Brexit: Theresa May è senza numeri, voto rinviato per trattare con la Ue
Theresa May getta la spugna. Il voto della Camera dei Comuni sull’accordo per la Brexit, previsto domani, verrà rinviato. Lo ha annunciato la premier britannica all’aula dei Comuni, spiegando che «se procedessimo e votassimo domani, l’accordo verrebbe respinto con un margine significativo». Una conferma del fatto che la premier, al momento, non dispone dei voti necessari per fare approvare l’accordo. Già stamattina, nel corso di una conference call con i membri del governo, la May aveva riconosciuto di non essere in grado di far cambiare idea a una fetta consistente dei circa cento parlamentari Tories che hanno annunciato il loro voto contrario all’accordo.
Brexit: se ne riparla nel 2019
Quanto a una nuova data per il voto, May non ha voluto dare indicazioni. Il voto sull’accordo potrebbe quindi essere rinviato alla prossima settimana o anche all’inizio di gennaio, come ha lasciato intendere la stessa May, nella speranza che una riapertura del negoziato con Bruxelles apporti all’accordo le modifiche necessarie a ottenere il sostegno dell’ala euroscettica dei Conservatori e dei nordirlandesi del Democratic Unionist Party. May ha poi ricordato che se non ci sarà un accordo con l’Ue entro il 21 gennaio, sarà costretta a fare un intervento in Parlamento. Un rinvio a gennaio ridurrebbe però i tempi parlamentari per l’approvazione della legislazione necessaria per l’uscita dalla Ue, la cui data è fissata il 29 marzo del 2019. In precedenza il governo era stato censurato dallo speaker dei Comuni, John Bearcow, che ha parlato di “scortesia” istituzionale dell’esecutivo per la decisione di rinviare a data da destinarsi il voto finale sull’accordo, previsto inizialmente per domani sera.

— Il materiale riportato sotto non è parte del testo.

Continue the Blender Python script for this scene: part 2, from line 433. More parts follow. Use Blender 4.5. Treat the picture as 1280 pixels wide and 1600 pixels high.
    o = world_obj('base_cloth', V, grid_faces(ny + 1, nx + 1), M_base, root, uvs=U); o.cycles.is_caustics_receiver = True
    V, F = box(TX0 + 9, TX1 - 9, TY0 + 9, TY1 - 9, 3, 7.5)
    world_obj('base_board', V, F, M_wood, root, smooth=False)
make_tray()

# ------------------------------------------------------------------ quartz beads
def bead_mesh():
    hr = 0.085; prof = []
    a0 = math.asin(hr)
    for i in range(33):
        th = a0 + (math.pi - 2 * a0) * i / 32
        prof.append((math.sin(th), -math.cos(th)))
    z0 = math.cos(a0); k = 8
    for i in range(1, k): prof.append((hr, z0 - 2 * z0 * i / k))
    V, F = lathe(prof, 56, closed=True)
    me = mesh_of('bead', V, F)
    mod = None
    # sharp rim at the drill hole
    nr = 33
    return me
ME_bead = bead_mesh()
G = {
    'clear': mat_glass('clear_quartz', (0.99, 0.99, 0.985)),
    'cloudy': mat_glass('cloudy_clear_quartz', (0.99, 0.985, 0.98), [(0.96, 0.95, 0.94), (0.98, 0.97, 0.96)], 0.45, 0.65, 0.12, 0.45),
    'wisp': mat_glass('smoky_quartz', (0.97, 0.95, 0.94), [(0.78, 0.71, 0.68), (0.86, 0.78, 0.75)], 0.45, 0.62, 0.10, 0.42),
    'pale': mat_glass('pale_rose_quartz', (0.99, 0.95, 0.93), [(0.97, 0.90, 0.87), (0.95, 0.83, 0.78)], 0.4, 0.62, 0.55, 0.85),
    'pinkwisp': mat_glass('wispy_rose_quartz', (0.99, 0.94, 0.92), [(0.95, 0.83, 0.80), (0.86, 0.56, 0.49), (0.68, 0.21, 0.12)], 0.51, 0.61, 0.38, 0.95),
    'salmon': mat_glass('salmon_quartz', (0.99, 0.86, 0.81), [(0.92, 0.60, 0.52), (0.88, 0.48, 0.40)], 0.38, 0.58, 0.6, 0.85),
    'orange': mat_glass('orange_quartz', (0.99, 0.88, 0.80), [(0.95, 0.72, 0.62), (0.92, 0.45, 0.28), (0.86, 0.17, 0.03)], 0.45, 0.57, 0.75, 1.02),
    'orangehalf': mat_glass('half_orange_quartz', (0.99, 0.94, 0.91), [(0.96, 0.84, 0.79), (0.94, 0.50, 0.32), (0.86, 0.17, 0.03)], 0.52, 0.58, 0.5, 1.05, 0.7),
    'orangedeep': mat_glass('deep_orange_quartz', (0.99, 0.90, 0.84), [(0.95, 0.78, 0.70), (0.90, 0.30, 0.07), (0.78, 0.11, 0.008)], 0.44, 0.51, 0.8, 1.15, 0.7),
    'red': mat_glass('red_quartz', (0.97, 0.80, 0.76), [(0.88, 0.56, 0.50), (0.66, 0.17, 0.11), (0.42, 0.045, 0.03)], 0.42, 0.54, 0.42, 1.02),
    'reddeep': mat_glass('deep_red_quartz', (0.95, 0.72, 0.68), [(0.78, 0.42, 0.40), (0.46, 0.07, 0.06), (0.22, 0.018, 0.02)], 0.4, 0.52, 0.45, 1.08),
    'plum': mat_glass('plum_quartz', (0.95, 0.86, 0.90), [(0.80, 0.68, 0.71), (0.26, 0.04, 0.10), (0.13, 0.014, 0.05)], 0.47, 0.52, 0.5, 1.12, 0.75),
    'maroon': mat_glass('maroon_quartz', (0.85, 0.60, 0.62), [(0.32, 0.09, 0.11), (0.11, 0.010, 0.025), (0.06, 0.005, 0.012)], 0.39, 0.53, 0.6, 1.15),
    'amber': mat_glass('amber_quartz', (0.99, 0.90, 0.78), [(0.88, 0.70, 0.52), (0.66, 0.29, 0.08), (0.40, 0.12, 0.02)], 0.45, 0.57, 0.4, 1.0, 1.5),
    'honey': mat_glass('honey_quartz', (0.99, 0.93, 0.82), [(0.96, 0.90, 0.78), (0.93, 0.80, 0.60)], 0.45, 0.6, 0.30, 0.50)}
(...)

Le “rassicurazioni” della Ue non rassicurano la May
Durante il suo intervento, May ha fatto sapere inoltre che avrà una serie di colloqui urgenti con i leader Ue per discutere le possibili modifiche al “backstop2, la clausola di salvaguardia sul confine irlandese contenuta nell’accordo sulla Brexit. Le “rassicurazioni” sulla clausola di ‘backstop’, infatti, “non sono sufficienti” e non sono state accettate dalla maggioranza della Camera dei Comuni. Su queste basi, ha spiegato May, verrà riaperta con la Ue la discussione sull’accordo per la Brexit, con particolare riferimento al meccanismo da individuare per mantenere aperto il confine irlandese, dopo l’uscita del Regno Unito dall’Unione europea. Se poi il Parlamento respingerà l’accordo negoziato con Bruxelles, ha aggiunto May, il governo attuerà i necessari piani di emergenza per una ‘no deal Brexit’, una Brexit senza accordo tra Londra e Bruxelles.
Sterlina in caduta libera
E mentre alla Camera dei Comuni May iniziava il suo intervento, la sterlina ha toccato un nuovo minimo nei confronti del dollaro. Il valore più basso, sottolinea la stampa britannica, degli ultimi 20 mesi, perdendo due centesimi e fermandosi a 1,2524 sulla valuta statunitense. Scivolone anche rispetto all’euro con il pound che ha perso l’1,4% sulla moneta unica rispetto a venerdì scorso attestandosi a quota 1,1018.
Brexit, la Corte Ue apre nuovi scenari
Poco prima dell’intervento della premier britannica, la Corte europea di giustizia aveva stabilito che il Regno Unito potrebbe unilateralmente decidere di non lasciare l’Unione europea. Secondo i giudici, “quando un Paese membro ha notificato al Consiglio europeo la sua intenzione di ritirarsi dall’Unione europea, come ha fatto il Regno Unito, quel Paese membro è libero di revocare un modo unilaterale quella notifica”. E quella possibilità, sottolineano, “esiste fintanto che l’accordo di ritiro concluso tra l’Ue ed i Paesi membri non è entrato in vigore o, nel caso in cui tale accordo non sia stato concluso, finché non sia scaduto il periodo dei due anni dalla data di notifica dell’intenzione di lasciare l’Ue o ogni sua estensione”. La decisione della Corte del Lussemburgo sulla “revoca unilaterale” dell’Articolo 50 rafforza il fronte anti Brexit, anche alla luce degli scenari inediti che potrebbero aprirsi con la bocciatura dell’accordo a Westminster.